Short weeks

A phenomenon I’ve observed across multiple organizations is that short weeks are not as awesome as I expect. A nice Monday holiday turns a four day week into a stressful compression of five days worth of things to do.

At USDR, we came up with a couple of techniques that I thought made it a lot better. The approach isn’t hard, but it does require cross-org coordination:

  • Don’t reschedule your meetings from the day off (w/ a few exceptions)
  • Shorten 45 minute or longer meetings by ~15 minutes for the rest of the week
  • Make sure it’s really obvious that leadership is doing those two things

I think the first bullet is the most challenging in practice because staff meetings or other organizational meetings feel important, but it helps the most because it avoids packing the rest of the week.

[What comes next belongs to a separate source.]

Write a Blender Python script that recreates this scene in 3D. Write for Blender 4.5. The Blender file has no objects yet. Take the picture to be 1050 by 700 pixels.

There are some exceptions–for example, if you have a monthly meeting, it probably makes sense to reschedule it instead of letting it go eight weeks before you have the next one. Generally, I’d suggest canceling meetings that will happen at least once in the next two weeks or thereabouts–anything weekly would be canceled.

You might ask: what about 1:1s? I think there are a few ways you can go here, but the easiest is to avoid scheduling a lot of 1:1s on Mondays or Fridays.

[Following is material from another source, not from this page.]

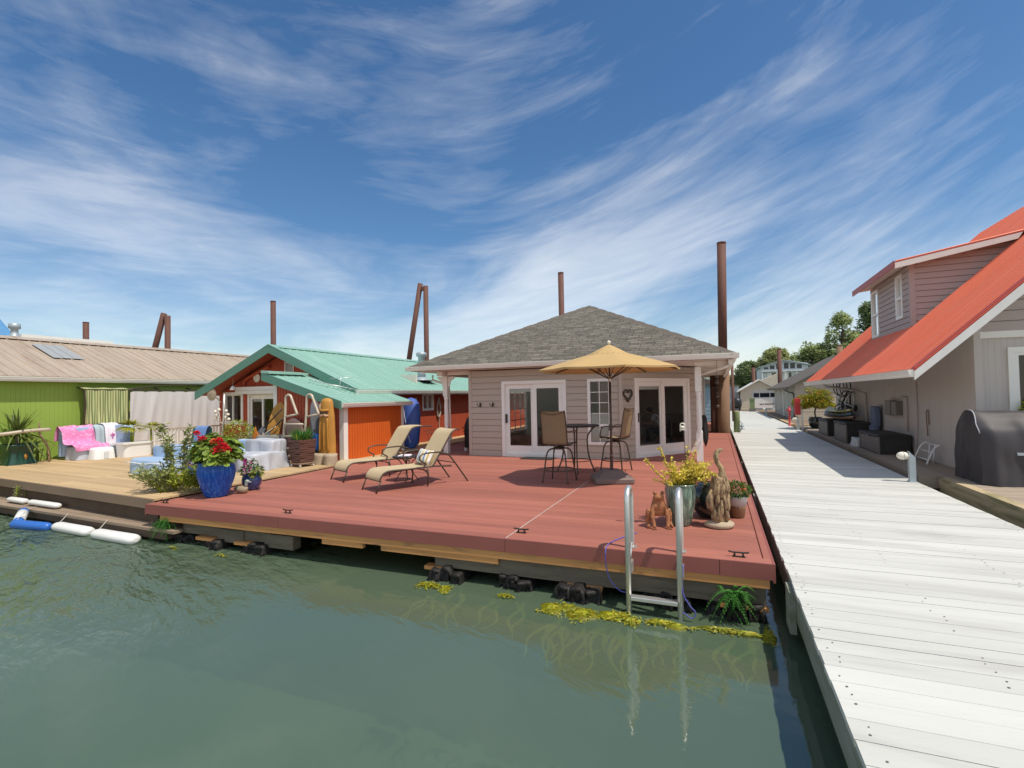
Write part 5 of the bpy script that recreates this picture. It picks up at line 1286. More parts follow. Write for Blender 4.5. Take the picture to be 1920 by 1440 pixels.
for a in ((-3.34,5.45,.15,.055),(-3.08,5.40,.05,.08),(-1.70,5.30,.13,.09),(-1.36,5.27,.15,.10),(-1.54,5.38,.10,.05),(-1.04,5.33,.15,.085),(-.86,5.27,.08,.06),(-.55,5.33,.17,.035),(-.42,5.30,.08,.04),(.0,5.36,.20,.025),(.22,5.35,.12,.02),(.40,5.37,.05,.11),(-2.32,5.44,.08,.018)): mat_(a[0],a[1]-.03,a[2]*1.15,a[3]*1.4)
al = tag(B.build('algae','algae'),'mats of yellow green algae floating along the logs under the deck','algae',kind='stuff')
B = MB()
for cx,cy,n,L in ((-3.1,5.45,10,.35),(-2.3,5.42,6,.25),(-1.5,5.25,12,.40),(-1.0,5.28,10,.55),(-.5,5.28,6,.3),(.2,5.3,9,.35)):
    for k in range(n):
        p = Vector((cx+g.uniform(-.2,.2),cy,-.02)); d = Vector((g.uniform(-.7,.3),-1,0)).normalized(); l = 1.3*L*g.uniform(.5,1.2); pts = []
        for i in range(9): t = i/8; pts.append(p+d*l*t+Vector((.06*math.sin(t*7+k),0,-.03-.22*t)))
        rows = []
        for i,q in enumerate(pts): w_ = .026*(1-.95*abs(i/8-.25))*g.uniform(.7,1.2); rows.append([q+Vector((-w_,0,0)),q+Vector((0,0,.006)),q+Vector((w_,0,0))])
        B.grid(rows)
tag(B.build('water_weed','weed'),'brownish weed trailing under the water along the front of the deck','water weed',kind='stuff')

# things on and around the grey house
for i,(x,n_) in enumerate(((-6.40,'left'),(-6.00,'right'))):
    t = thing('coat_hook','small dark double coat hook on the taupe siding, %s of the pair' % n_,'coat hook',(x,13.36,2.08),0,'coat hooks by the sliding door')
    B = MB(); B.box(x-.02,x+.02,13.357,13.375,2.02,2.14); B.build('plate','iron',t)
    for s_ in (-1,1):
        B = MB(); B.tube(smooth_path([(x,13.36,2.05),(x+s_*.04,13.32,2.04),(x+s_*.06,13.29,2.10)],4),.008,6); B.ball((x+s_*.06,13.29,2.105),.015,8,6); B.build('hook','iron',t)
hw = thing('heart_wreath','dark twig heart wreath on the taupe wall beside the right sliding door','wreath',(-2.15,13.6,2.3))
hc = Vector((cx0,cy0,2.30))+cd*.235+cn*.05; g = random.Random(9)
for lay in range(12):
    B = MB(); pts = []
    for i in range(30):
        t = 2*math.pi*i/30; hx = 16*math.sin(t)**3/17; hy = (13*math.cos(t)-5*math.cos(2*t)-2*math.cos(3*t)-math.cos(4*t))/17
        j = g.uniform(-.03,.03); pts.append(hc+cd*(hx*.155+j)+Vector((0,0,hy*.185+g.uniform(-.012,.012)))+cn*g.uniform(-.01,.02))
    B.tube(pts,.010,5,closed=True); B.build('twig','heart_wire',hw)
dmx = thing('door_mat','dark door mat in front of the left sliding door','door mat',(-4.6,13.1,D))
B = MB(); B.box(-5.0,-4.1,12.85,13.30,D+.003,D+.018); B.build('mat','mat_dark',dmx)
gc = thing('covered_grill','barbecue under a black cover behind the left porch post','grill',(-7.05,14.7,D))
B = MB(); rows = []
for w_,d_,z in ((.36,.30,.12),(.37,.31,.6),(.36,.30,.82),(.30,.26,1.0),(.2,.18,1.13),(.05,.05,1.17)): rows.append([(-7.12+w_*math.copysign(abs(math.cos(a))**.5,math.cos(a)),14.6+d_*math.copysign(abs(math.sin(a))**.5,math.sin(a)),D+z) for a in [i*math.pi/10 for i in range(20)]])
B.grid(rows,True,True); B.build('cover','black_cover',gc)
for sx in (-.3,.3):
    B = MB(); B.lathe([(.05,0),(.055,.01),(.055,.1),(.05,.11)],(-7.12+sx,14.4,D+.003),10); B.build('wheel','plastic_white',gc)
wc = thing('wind_chime','hanging wind chime of small dark ornaments under the right eave','wind chime',(.02,13.3,3.0))
B = MB(); B.tube([(.02,13.3,3.09),(.02,13.3,1.95)],.004,5); B.build('string','iron',wc)
for z,r_ in ((2.70,.05),(2.62,.03),(2.56,.055),(2.30,.03),(2.22,.045),(1.98,.05)):
    B = MB(); B.lathe([(.005,r_*.8),(r_*.7,r_*.4),(r_,-.2*r_),(r_*.4,-r_*.7)],(.02,13.3,z),8); B.build('ornament','bronze_frame',wc)
B = MB(); B.box(-.10,.14,13.29,13.31,2.42,2.435); B.box(-.08,.12,13.29,13.31,2.34,2.352); B.build('cross_bar','iron',wc)
fu = thing('furled_umbrella','furled dark umbrella leaning on the side wall of the taupe house','umbrella',(-.40,17.3,D))
B = MB(); B.tube(smooth_path([(-.36,17.25,D+.02),(-.36,17.25,D+.25),(-.38,17.3,D+.5),(-.42,17.32,D+.9),(-.45,17.32,D+.98)],4),[.02,.03,.05,.07,.085,.09,.10,.11,.115,.115,.115,.115,.11,.10,.09,.07,.04],8); B.build('canopy','black_cover',fu)
pc = thing('deck_chair','white deck chair with red cushions on the deck beyond the side passage','chair',(.0,27.5,D))
B = MB(); B.box(-.25,.35,27.3,27.9,.85,.90); B.build('seat','white_paint',pc); B = MB(); B.box(-.25,.35,27.9,27.95,.9,1.5); B.build('backrest','white_paint',pc)
for x,y in ((-.22,27.33),(.32,27.33),(-.22,27.9),(.32,27.9)): B = MB(); B.box(x-.025,x+.025,y-.025,y+.025,.2,.85); B.build('leg','white_paint',pc)
B = MB(); B.box(-.22,.32,27.32,27.85,.905,1.02); B.box(-.2,.3,27.80,27.89,1.03,1.45); B.build('cushion','signal_red',pc,.03)

# person inside the house, sitting bent over a table
ps = thing('person','person in white T-shirt with dark hair, bent forward at a table indoors','person',(-1.95,17.3,D))
q0 = Vector((-1.72,17.2,D+.012))
def PP(a,b_,z): return (q0.x+a,q0.y+b_,q0.z+z)     # a: right of the picture, they face left
skin('body',[[('hip',PP(.05,0,.52),.135),('waist',PP(.02,0,.68),.125),('chest',PP(-.10,0,.90),.14),('neckb',PP(-.21,0,1.04),.075),('neck',PP(-.26,0,1.08),.055),('headb',PP(-.30,0,1.12),.07)],
  [('chest',0,0),('sl',PP(-.16,-.17,.98),.06),('el',PP(-.30,-.20,.74),.045),('wl',PP(-.52,-.10,.72),.03),('hl',PP(-.60,-.08,.72),.034)],
  [('chest',0,0),('sr',PP(-.16,.17,.98),.06),('er',PP(-.30,.20,.74),.045),('wr',PP(-.52,.10,.72),.03),('hr',PP(-.60,.08,.72),.034)],
  [('hip',0,0),('tl',PP(-.12,-.10,.52),.095),('kl',PP(-.40,-.11,.52),.065),('cl',PP(-.40,-.11,.25),.052),('al',PP(-.38,-.11,.07),.038),('fl',PP(-.52,-.11,.035),.036)],
  [('hip',0,0),('tr',PP(-.12,.10,.52),.095),('kr',PP(-.40,.11,.52),.065),('cr',PP(-.40,.11,.25),.052),('ar',PP(-.38,.11,.07),.038),('fr',PP(-.52,.11,.035),.036)]],'skin',ps)
skin('shirt',[[('hip',PP(.05,0,.48),.175),('waist',PP(.02,0,.68),.175),('chest',PP(-.10,0,.90),.19),('neckb',PP(-.20,0,1.02),.11)],
  [('chest',0,0),('sl',PP(-.16,-.17,.98),.095),('el',PP(-.25,-.19,.83),.075)],[('chest',0,0),('sr',PP(-.16,.17,.98),.095),('er',PP(-.25,.19,.83),.075)]],'shirt_white',ps)
skin('trousers',[[('hip',PP(.05,0,.46),.14),('tl',PP(-.12,-.10,.515),.108),('kl',PP(-.40,-.11,.52),.078),('cl',PP(-.40,-.11,.25),.066),('al',PP(-.38,-.11,.10),.055)],
  [('hip',0,0),('tr',PP(-.12,.10,.515),.108),('kr',PP(-.40,.11,.52),.078),('cr',PP(-.40,.11,.25),.066),('ar',PP(-.38,.11,.10),.055)]],'trouser',ps)
B = MB(); B.ball(PP(-.36,0,1.15),(.105,.08,.115),16,12); B.tube([PP(-.46,0,1.13),PP(-.475,0,1.10)],[.012,.015],8); B.build('head','skin',ps)
B = MB(); B.ball(PP(-.345,0,1.175),(.115,.09,.112),16,12); B.build('hair','hair',ps)
for s_ in (-1,1):
    for k in range(4): B = MB(); B.tube([PP(-.61,s_*.08+(k-1.5)*.018,.725),PP(-.66,s_*.075+(k-1.5)*.018,.715),PP(-.69+.008*abs(k-1),s_*.075+(k-1.5)*.017,.705)],[.009,.008,.006],6); B.build('finger','skin',ps)
    B = MB(); B.tube([PP(-.58,s_*.05,.72),PP(-.62,s_*.025,.715)],[.010,.008],6); B.build('thumb','skin',ps)
ch = thing('indoor_chair','dark upholstered chair under the person indoors','chair',(-1.65,17.2,D))
B = MB(); B.box(-1.98,-1.45,16.93,17.47,D+.30,D+.385); B.box(-1.45,-1.38,16.93,17.47,D+.30,D+.85); B.build('seat','room_dark',ch,.02)
for x,y in ((-1.94,16.97),(-1.94,17.43),(-1.42,16.97),(-1.42,17.43)): B = MB(); B.box(x-.02,x+.02,y-.02,y+.02,D+.012,D+.30); B.build('leg','room_dark',ch)
it = thing('indoor_table','low dark table with white papers in front of the seated person','table',(-2.4,17.2,D))
B = MB(); B.box(-2.74,-2.16,16.8,17.7,D+.65,D+.69); B.build('tabletop','room_dark',it)
for x,y in ((-2.70,16.84),(-2.70,17.66),(-2.20,16.84),(-2.20,17.66)): B = MB(); B.box(x-.025,x+.025,y-.025,y+.025,D+.012,D+.65); B.build('leg','room_dark',it)
B = MB(); B.cbox((-2.4,17.15,D+.694),(.3,.21,.004),.3); B.build('paper','white_paint',it)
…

The second bullet is pretty straightforward, but a few remarks. First, it helps a lot with any meetings that do need to get rescheduled later in the week by reducing the overall burden. Second, by adjusting other non-rescheduled meetings, it also creates a little bit of breathing room to fit in the extra non-meeting work that may be incompressible.

One thing that both the first two bullets have in common is that they show that the organization is taking seriously the idea of making a four-day week have a proportional amount of work, rather than just piling the same effort into less time. Shortening meetings on other days was particularly effective as a signal at USDR because we had a couple of regular team or team lead wide meetings, and so everyone could see we took it seriously when they got shortened. (We also would post the principles in Slack every time we had a four day week, which also helped a lot in creating awareness–but the key to it sticking in the culture is doing visible things.)

I’m not sure how easily this can be imported into an existing organization since so much work is cross-team at larger orgs, but for a smaller org, I think getting it seeded into the culture early seems like a net quality of life win. It was for us at USDR for sure–it made my four day weeks significantly less stressful!